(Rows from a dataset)
────
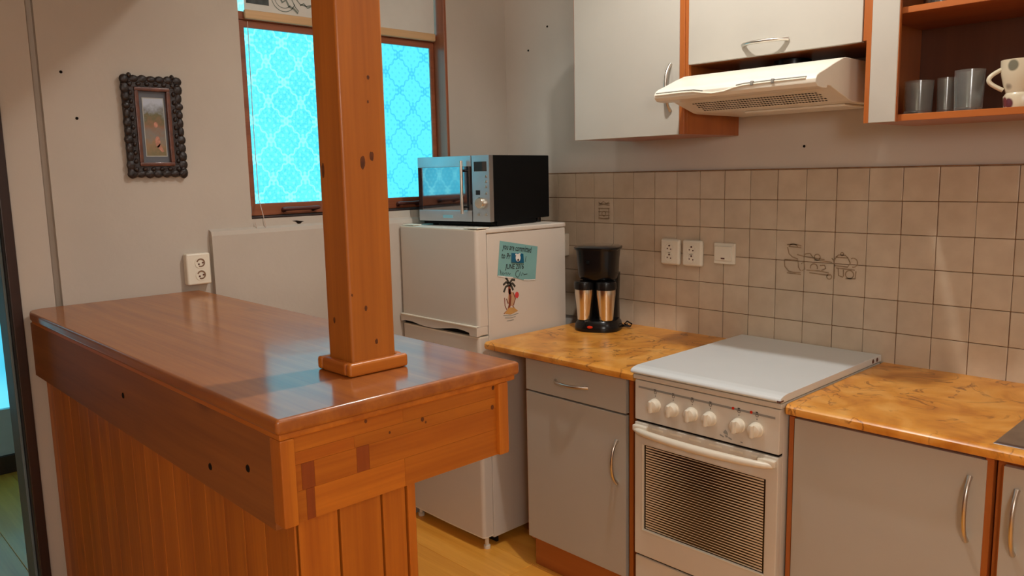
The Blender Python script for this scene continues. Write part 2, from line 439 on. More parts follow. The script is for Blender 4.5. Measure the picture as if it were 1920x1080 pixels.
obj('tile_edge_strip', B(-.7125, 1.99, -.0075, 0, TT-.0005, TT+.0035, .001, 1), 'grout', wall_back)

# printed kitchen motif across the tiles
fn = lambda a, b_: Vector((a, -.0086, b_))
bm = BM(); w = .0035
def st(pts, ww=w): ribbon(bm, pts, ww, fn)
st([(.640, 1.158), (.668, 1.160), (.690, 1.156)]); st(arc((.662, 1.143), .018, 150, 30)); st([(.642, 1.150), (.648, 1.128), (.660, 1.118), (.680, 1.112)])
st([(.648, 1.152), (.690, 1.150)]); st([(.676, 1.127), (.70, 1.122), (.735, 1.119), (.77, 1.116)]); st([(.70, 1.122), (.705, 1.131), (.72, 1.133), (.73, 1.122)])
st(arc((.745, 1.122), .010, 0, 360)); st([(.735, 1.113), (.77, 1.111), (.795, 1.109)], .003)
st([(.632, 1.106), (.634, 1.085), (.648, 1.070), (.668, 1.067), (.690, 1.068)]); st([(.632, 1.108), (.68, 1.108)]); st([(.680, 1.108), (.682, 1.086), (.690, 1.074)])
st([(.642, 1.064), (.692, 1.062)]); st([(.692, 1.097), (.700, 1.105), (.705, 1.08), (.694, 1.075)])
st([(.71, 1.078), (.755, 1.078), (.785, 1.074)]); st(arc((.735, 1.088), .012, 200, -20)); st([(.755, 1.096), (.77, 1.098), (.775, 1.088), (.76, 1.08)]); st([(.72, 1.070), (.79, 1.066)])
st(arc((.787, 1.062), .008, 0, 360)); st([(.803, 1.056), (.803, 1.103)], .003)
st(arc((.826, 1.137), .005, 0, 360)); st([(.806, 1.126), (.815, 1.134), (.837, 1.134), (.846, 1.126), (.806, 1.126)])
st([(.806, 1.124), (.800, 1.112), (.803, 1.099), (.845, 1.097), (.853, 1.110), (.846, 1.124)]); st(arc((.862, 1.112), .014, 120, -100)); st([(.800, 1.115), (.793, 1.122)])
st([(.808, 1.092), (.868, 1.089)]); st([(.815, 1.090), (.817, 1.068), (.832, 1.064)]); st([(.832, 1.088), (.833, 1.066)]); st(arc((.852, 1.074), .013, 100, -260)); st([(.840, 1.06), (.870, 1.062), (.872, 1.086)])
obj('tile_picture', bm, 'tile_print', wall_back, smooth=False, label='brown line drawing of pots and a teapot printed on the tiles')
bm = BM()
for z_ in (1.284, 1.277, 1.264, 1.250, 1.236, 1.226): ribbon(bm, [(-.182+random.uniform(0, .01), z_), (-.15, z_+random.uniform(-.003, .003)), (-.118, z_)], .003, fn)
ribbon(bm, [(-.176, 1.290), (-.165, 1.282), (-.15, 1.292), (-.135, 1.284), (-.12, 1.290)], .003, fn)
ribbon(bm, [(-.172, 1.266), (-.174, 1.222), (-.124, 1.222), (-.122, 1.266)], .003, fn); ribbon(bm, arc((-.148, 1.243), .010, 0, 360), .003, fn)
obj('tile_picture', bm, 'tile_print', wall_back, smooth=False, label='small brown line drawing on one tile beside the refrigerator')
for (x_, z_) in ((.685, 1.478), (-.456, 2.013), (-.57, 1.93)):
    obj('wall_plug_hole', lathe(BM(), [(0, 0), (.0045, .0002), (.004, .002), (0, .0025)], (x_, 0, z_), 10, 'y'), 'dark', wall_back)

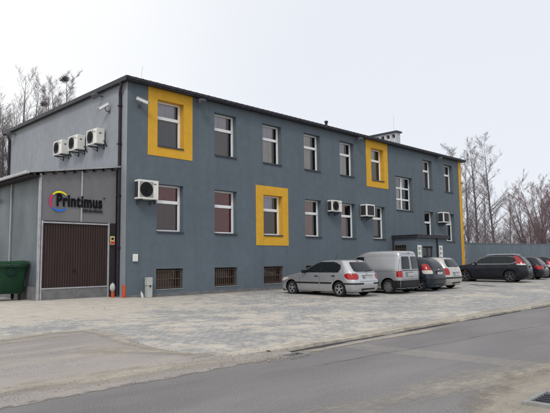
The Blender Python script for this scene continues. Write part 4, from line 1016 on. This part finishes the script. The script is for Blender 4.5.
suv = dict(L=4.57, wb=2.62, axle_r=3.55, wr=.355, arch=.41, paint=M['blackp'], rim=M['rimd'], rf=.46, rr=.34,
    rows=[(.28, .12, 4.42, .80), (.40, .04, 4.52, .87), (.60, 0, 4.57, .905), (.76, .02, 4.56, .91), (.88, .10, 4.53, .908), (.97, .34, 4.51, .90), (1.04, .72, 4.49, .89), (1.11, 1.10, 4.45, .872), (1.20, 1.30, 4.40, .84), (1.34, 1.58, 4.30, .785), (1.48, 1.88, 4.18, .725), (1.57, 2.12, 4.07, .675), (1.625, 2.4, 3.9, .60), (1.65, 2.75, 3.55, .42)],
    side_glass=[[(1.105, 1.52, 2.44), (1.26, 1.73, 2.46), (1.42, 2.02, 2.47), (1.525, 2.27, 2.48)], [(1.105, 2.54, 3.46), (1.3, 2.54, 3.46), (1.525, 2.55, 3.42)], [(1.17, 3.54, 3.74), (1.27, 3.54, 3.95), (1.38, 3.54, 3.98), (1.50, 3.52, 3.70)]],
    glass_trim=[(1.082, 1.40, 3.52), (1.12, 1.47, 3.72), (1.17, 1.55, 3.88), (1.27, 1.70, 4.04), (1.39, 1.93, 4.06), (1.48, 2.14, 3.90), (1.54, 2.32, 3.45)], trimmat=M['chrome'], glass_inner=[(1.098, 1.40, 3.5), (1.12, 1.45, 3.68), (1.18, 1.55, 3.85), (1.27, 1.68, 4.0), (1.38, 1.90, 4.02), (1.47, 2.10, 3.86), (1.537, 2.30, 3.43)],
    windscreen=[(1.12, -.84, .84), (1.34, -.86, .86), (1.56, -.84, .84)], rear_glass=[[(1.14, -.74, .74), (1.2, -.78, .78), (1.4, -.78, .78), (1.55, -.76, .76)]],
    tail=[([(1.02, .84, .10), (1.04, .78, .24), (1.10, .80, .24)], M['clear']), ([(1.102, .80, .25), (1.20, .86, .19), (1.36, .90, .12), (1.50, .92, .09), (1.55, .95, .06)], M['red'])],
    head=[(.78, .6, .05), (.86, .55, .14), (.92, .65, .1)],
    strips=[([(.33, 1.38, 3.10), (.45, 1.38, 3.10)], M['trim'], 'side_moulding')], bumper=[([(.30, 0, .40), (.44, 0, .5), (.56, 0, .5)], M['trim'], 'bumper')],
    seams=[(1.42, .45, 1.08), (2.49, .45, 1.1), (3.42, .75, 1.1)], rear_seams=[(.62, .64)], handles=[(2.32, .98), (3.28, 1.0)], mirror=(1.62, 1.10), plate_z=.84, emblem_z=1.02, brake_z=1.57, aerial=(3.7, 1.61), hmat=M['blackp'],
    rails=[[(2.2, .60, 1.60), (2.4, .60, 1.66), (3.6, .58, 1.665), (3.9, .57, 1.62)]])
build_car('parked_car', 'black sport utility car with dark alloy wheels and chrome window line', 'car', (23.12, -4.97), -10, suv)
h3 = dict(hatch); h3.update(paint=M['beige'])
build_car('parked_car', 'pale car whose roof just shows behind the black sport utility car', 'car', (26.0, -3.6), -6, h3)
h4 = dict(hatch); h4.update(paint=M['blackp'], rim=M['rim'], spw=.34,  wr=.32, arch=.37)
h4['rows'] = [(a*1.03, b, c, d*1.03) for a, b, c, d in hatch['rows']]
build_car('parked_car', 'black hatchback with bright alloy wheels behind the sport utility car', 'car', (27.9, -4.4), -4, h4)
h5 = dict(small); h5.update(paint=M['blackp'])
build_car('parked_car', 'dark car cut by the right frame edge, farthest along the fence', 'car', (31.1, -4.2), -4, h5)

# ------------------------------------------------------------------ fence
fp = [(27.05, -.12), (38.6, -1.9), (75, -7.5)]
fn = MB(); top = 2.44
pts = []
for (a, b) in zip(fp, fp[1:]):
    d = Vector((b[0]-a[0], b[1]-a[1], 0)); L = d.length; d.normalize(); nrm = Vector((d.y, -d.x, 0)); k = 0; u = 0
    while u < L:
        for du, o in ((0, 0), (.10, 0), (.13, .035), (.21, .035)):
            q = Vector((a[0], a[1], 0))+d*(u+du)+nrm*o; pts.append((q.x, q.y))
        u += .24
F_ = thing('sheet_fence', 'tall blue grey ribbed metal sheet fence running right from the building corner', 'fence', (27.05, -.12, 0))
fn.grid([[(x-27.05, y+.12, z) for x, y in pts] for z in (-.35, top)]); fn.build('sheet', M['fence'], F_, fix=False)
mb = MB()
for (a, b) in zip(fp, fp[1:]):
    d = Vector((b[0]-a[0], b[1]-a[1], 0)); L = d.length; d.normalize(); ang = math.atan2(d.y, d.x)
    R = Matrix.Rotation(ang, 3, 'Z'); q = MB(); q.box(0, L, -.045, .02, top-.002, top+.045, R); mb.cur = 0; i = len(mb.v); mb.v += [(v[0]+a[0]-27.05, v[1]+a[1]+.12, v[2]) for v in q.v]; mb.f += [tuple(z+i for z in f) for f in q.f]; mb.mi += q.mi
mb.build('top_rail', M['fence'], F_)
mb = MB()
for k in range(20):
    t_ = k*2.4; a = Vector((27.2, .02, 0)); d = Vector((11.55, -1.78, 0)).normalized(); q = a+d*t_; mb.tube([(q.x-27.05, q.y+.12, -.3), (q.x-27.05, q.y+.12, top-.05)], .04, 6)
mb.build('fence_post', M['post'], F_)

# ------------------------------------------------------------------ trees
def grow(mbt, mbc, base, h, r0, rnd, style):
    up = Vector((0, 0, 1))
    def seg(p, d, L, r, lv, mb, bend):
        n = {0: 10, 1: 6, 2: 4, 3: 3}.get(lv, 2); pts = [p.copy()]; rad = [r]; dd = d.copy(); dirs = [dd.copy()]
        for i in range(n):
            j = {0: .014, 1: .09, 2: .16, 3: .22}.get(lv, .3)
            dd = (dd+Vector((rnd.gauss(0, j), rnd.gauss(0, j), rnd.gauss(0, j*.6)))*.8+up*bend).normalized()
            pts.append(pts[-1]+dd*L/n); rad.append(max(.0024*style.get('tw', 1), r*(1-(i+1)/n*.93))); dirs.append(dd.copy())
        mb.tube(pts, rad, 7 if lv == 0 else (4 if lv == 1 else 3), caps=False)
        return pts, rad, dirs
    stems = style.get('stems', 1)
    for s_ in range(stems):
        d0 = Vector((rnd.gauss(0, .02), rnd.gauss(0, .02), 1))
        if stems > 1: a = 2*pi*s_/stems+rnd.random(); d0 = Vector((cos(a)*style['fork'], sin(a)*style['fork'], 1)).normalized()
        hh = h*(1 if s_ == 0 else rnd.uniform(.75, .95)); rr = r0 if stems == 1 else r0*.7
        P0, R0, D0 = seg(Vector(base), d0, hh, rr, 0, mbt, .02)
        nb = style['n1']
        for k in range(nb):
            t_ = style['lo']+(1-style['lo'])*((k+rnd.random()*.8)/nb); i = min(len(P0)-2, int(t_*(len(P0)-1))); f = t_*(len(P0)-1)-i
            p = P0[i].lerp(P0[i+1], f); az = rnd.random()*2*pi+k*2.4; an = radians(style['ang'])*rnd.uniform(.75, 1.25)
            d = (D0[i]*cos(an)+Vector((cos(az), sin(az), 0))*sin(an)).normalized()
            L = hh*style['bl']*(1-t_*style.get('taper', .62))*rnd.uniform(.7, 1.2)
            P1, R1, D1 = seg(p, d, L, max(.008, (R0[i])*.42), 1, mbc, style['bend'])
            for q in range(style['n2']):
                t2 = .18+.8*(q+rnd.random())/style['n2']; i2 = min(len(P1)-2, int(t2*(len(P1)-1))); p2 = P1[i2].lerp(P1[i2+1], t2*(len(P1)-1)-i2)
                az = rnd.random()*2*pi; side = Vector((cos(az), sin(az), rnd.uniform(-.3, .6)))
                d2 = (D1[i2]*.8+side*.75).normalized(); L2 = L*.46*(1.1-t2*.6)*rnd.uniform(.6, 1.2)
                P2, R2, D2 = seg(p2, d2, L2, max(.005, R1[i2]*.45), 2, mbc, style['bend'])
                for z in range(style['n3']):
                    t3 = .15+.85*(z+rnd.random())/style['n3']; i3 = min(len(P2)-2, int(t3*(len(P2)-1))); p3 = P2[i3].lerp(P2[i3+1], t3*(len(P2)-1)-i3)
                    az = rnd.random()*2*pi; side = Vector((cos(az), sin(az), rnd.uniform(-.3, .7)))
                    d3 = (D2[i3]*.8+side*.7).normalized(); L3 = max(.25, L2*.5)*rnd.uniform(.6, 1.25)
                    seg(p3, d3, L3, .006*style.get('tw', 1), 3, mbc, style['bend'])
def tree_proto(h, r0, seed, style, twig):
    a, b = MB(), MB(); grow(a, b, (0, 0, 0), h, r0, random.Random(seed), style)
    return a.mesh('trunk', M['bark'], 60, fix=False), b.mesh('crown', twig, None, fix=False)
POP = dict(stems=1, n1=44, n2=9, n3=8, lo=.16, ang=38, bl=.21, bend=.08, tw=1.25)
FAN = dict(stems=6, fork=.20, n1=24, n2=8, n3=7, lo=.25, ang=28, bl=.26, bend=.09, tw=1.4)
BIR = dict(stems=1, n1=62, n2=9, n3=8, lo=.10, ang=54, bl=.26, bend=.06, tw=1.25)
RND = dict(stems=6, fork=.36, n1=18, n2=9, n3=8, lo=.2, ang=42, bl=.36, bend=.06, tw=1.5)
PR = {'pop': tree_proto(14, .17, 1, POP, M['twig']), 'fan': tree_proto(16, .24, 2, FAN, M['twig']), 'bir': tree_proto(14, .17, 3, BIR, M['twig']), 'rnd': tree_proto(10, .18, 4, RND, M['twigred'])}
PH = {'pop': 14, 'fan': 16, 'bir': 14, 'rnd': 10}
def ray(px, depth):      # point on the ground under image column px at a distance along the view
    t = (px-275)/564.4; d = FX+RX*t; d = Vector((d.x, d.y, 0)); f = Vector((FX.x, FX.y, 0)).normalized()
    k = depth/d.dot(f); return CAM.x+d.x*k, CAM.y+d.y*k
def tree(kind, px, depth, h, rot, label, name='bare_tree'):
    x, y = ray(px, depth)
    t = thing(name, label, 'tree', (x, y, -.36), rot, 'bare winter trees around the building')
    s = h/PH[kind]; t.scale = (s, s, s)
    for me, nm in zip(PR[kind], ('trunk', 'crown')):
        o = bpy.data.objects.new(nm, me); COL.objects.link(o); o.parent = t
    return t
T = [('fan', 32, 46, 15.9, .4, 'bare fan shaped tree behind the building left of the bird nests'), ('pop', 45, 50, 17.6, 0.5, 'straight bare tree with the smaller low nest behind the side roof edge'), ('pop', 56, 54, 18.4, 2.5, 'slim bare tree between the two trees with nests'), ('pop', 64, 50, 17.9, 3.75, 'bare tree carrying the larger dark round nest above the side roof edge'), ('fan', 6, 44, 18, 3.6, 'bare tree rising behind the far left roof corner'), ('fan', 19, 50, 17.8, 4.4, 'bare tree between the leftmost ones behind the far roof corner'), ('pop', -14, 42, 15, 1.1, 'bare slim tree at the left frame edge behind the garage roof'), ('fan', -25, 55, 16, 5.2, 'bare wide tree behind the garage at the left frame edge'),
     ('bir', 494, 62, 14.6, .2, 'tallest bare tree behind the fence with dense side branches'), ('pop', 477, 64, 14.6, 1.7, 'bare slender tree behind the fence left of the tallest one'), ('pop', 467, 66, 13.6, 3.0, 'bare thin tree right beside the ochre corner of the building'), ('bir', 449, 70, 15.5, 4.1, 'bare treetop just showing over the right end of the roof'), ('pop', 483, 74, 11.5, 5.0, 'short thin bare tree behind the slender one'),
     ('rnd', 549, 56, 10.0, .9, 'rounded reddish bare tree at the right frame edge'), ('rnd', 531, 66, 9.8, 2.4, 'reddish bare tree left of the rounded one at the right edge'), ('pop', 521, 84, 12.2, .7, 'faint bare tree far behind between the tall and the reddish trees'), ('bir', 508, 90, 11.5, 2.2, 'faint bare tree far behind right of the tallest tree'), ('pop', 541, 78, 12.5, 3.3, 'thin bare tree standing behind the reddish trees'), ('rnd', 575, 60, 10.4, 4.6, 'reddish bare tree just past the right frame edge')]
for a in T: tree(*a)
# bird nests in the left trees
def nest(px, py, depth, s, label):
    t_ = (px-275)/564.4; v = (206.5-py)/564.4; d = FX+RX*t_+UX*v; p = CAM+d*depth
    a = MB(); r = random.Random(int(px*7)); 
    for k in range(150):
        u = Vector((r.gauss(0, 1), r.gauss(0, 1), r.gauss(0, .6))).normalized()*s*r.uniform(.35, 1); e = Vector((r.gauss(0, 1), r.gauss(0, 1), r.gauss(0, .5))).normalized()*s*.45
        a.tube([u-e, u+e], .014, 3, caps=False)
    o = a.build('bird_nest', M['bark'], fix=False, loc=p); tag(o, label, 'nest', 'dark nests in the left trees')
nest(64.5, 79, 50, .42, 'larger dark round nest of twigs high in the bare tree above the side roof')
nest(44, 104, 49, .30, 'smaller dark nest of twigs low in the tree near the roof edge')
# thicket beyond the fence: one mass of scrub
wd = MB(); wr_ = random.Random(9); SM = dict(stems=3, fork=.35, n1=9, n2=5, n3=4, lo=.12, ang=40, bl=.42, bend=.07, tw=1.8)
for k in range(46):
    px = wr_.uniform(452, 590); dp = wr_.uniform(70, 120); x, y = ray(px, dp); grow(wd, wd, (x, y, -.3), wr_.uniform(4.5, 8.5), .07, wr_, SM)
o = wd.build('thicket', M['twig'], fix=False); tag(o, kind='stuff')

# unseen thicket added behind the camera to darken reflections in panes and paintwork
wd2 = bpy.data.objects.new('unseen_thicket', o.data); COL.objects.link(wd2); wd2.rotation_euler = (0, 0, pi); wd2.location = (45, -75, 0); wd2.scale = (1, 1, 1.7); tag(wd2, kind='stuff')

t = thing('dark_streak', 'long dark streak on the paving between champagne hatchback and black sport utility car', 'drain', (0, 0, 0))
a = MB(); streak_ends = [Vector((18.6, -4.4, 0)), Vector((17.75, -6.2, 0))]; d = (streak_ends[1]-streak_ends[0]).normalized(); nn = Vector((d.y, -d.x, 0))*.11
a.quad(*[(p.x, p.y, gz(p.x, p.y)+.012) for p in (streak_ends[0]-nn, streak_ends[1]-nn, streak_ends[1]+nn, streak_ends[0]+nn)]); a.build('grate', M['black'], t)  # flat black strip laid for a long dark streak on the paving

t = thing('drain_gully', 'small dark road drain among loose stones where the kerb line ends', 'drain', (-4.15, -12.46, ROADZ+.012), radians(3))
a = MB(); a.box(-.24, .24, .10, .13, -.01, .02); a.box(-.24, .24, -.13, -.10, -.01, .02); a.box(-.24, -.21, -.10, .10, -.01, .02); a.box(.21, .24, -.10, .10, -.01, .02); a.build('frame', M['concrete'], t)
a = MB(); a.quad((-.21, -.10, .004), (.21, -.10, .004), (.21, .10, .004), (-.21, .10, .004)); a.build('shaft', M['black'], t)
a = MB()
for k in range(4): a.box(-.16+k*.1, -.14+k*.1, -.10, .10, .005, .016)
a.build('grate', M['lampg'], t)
────
Begin at the top of the records above and retype each line exactly until the line containing "1), 'grout', wall_back)", which is included. Skip all pictures.

• _PROBLEM SOLUTION_:
The Blender Python script for this scene continues. Write part 2, from line 439 on. More parts follow. The script is for Blender 4.5. Measure the picture as if it were 1920x1080 pixels.
obj('tile_edge_strip', B(-.7125, 1.99, -.0075, 0, TT-.0005, TT+.0035, .001, 1), 'grout', wall_back)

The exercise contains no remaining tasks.